Case Studies

Prisoners have copyright and moral rights too

Background

PV was a prisoner who originally brought this matter to the attention of the relevant State Ombudsman. The Ombudsman after conducting its investigation, then contacted the Artists in the Black service (AITB) of Arts Law to see if we could assist PV to resolve his case.

Facts of the case

As a boy PV had learnt to paint from his grandfather. Whilst in prison PV had participated in a rehabilitation program and had created a painting as part of this program. PV was asked to allow his painting to be hung in a recreation area of the prison. In return PV was to receive $120 worth of “buy-ups” at the prison shop. PV never received the “buy-ups”.

At a later date when PV was in a different prison, he saw his painting reproduced on a poster advertising the rehabilitation services. PV had never given permission for his painting to be reproduced. This unauthorised use of his work amounted to a copyright infringement.

The prisoner's name did not appear next to his work or anywhere on the poster. This was an infringement of PV's moral right to be attributed (named) as the creator of the artwork.

PV also had displayed the painting in a frame which he had also painted and the painted frame did not feature in the poster reproduction. This was considered a further infringement of PV's moral rights. This time his right of integrity. The right of integrity means that the artwork should not be treated in a derogatory manner which damages the reputation of the artist.

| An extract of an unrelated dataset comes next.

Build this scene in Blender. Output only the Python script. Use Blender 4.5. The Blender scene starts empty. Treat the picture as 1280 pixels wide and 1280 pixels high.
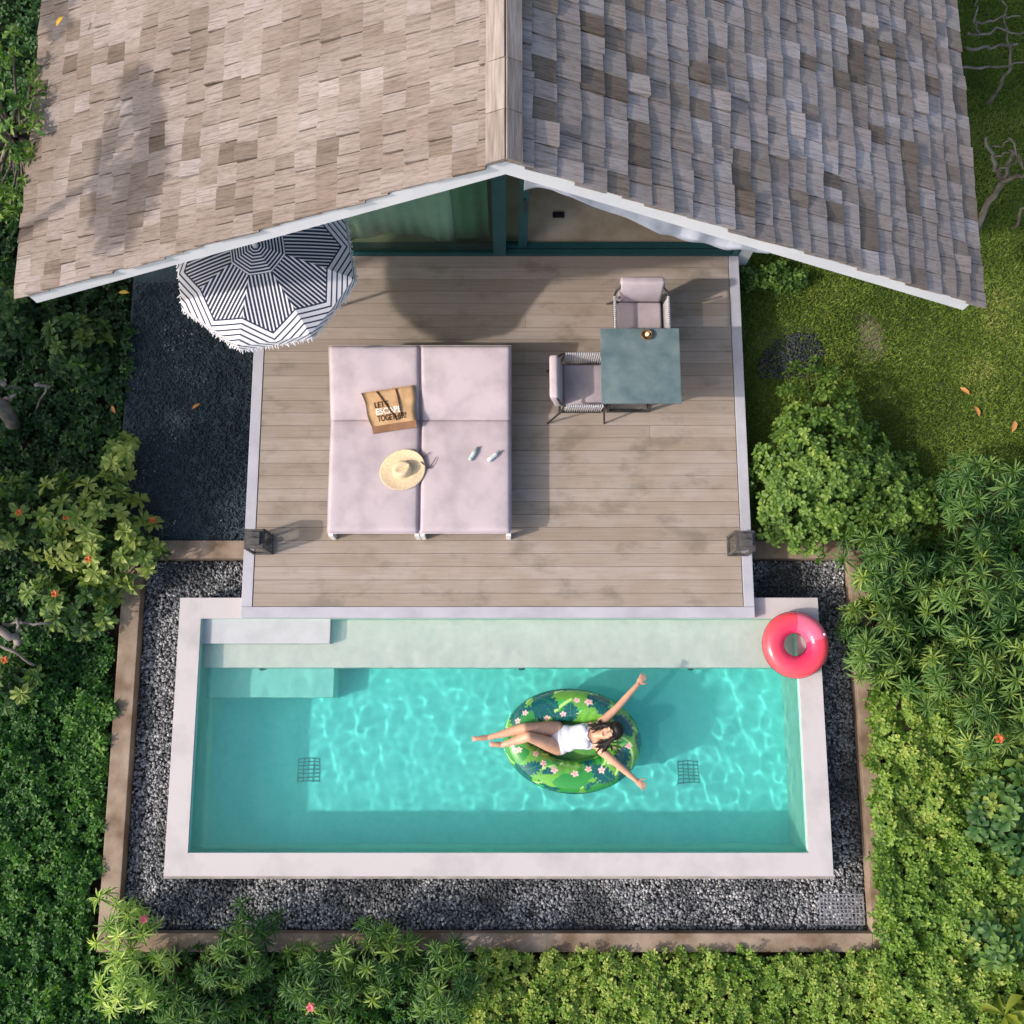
import bpy, bmesh, math, random
import numpy as np
from mathutils import Vector, Matrix
random.seed(7)
RNG = np.random.default_rng(11)
S = bpy.context.scene
COL = S.collection

# ------------------------------------------------------------------ camera
F_PX, TILT, CAM_H, CX = 1283.0, math.radians(10.9), 11.5, 632.0
def at(px, py, z=0.0):
    """Point of the world at height z that the photograph (1280 x 1280) shows at (px, py)."""
    u, v = px - CX, 640.0 - py
    Y = v*math.cos(TILT) + F_PX*math.sin(TILT)
    Z = v*math.sin(TILT) - F_PX*math.cos(TILT)
    k = (z - CAM_H)/Z
    return Vector((u*k, Y*k, z))
cam_d = bpy.data.cameras.new('camera'); cam = bpy.data.objects.new('camera', cam_d); COL.objects.link(cam)
cam.location = (0, 0, CAM_H); cam.rotation_euler = (TILT, 0, 0)
cam_d.sensor_fit = 'HORIZONTAL'; cam_d.sensor_width = 36.0
cam_d.lens = 36.0*F_PX/1280.0; cam_d.shift_x = (640-CX)/1280.0
cam_d.clip_end = 500
S.camera = cam

# ------------------------------------------------------------------ light
SUN_DIR = Vector((-1.27, -0.42, 1.0)).normalized()        # towards the sun
sd = bpy.data.lights.new('sun', 'SUN'); sun = bpy.data.objects.new('sun', sd); COL.objects.link(sun)
sd.energy = 2.0; sd.angle = math.radians(1.3); sd.color = (1.0, 0.90, 0.835)
sun.rotation_euler = SUN_DIR.to_track_quat('Z', 'Y').to_euler()
sun.location = SUN_DIR*40
try: sd.cycles.is_caustics_light = True
except Exception: pass
W = bpy.data.worlds.new('World'); S.world = W; W.use_nodes = True
nt = W.node_tree; bg = nt.nodes['Background']
sk = nt.nodes.new('ShaderNodeTexSky'); sk.sky_type = 'NISHITA'; sk.sun_disc = False
sk.sun_elevation = math.asin(SUN_DIR.z); sk.sun_rotation = math.atan2(SUN_DIR.x, SUN_DIR.y)
nt.links.new(sk.outputs[0], bg.inputs[0]); bg.inputs[1].default_value = 0.15
sk.dust_density = 3.5; sk.ozone_density = .6
S.view_settings.view_transform = 'Standard'; S.view_settings.look = 'None'
S.view_settings.gamma = 1.0; S.view_settings.exposure = 0.84
S.render.engine = 'CYCLES'
S.cycles.use_denoising = True
S.cycles.max_bounces = 14; S.cycles.transmission_bounces = 10; S.cycles.transparent_max_bounces = 12
S.cycles.sample_clamp_indirect = 4.0
S.cycles.caustics_refractive = True; S.cycles.caustics_reflective = False
S.cycles.blur_glossy = 0.5

# ------------------------------------------------------------------ materials
def nd(t, kind, **kw):
    n = t.nodes.new(kind)
    for k, v in kw.items(): setattr(n, k, v)
    return n
def ramp(t, fac, stops):
    r = nd(t, 'ShaderNodeValToRGB'); e = r.color_ramp.elements
    while len(e) < len(stops): e.new(0.5)
    for el, (p, c) in zip(e, stops):
        el.position = p; el.color = (*c, 1)
    t.links.new(fac, r.inputs[0]); return r.outputs[0]
def noise(t, vec, scale, detail=4, rough=.55, stretch=(1, 1, 1)):
    mp = nd(t, 'ShaderNodeMapping'); mp.inputs['Scale'].default_value = stretch
    t.links.new(vec, mp.inputs[0])
    n = nd(t, 'ShaderNodeTexNoise'); n.inputs['Scale'].default_value = scale
    n.inputs['Detail'].default_value = detail; n.inputs['Roughness'].default_value = rough
    t.links.new(mp.outputs[0], n.inputs['Vector']); return n.outputs['Fac']
def mixc(t, fac, a, b, mode='MIX'):
    m = nd(t, 'ShaderNodeMix', data_type='RGBA', blend_type=mode)
    for i, x in ((0, fac), (6, a), (7, b)):
        if hasattr(x, 'is_linked'): t.links.new(x, m.inputs[i])
        elif i == 0: m.inputs[0].default_value = x
        else: m.inputs[i].default_value = (*x, 1)
    return m.outputs[2]
def mth(t, op, a, b=None, c=None):
    m = nd(t, 'ShaderNodeMath', operation=op)
    for i, x in enumerate((a, b, c)):
        if x is None: continue
        if hasattr(x, 'is_linked'): t.links.new(x, m.inputs[i])
        else: m.inputs[i].default_value = x
    return m.outputs[0]
def base_mat(name):
    m = bpy.data.materials.new(name); m.use_nodes = True
    t = m.node_tree; b = t.nodes['Principled BSDF']
    return m, t, b
def attr(t, name='tint'):
    return nd(t, 'ShaderNodeAttribute', attribute_name=name)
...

With the assistance of a law firm acting pro bono, Arts Law/AITB took up PV's matter with the prison service. The prison service had earlier conceded during the investigation by the Ombudsman's office it had been in error in reproducing the painting without permission and had offered a paltry amount of compensation equivalent to the buy-up amount.

Outcome for client

After negotiations with the prison service a settlement was reached (the terms of which were confidential) with the prisoner receiving a more appropriate amount of compensation for the copyright and moral rights infringements as well as the return of his painting to his family.

After the matter was finalised the client sent a letter to the AITB solicitor thanking her for all her support which included the following comments:

After all sis you have been there from the start to support me with this fight and it has been greatly appreciated. …all your support and help to me has been all positive and your advice was really honest. So thank you again for everything. I don't think I could have done this without you.


The details of the prisoner and prison service have not been identified because of confidentiality requirements in relation to this case.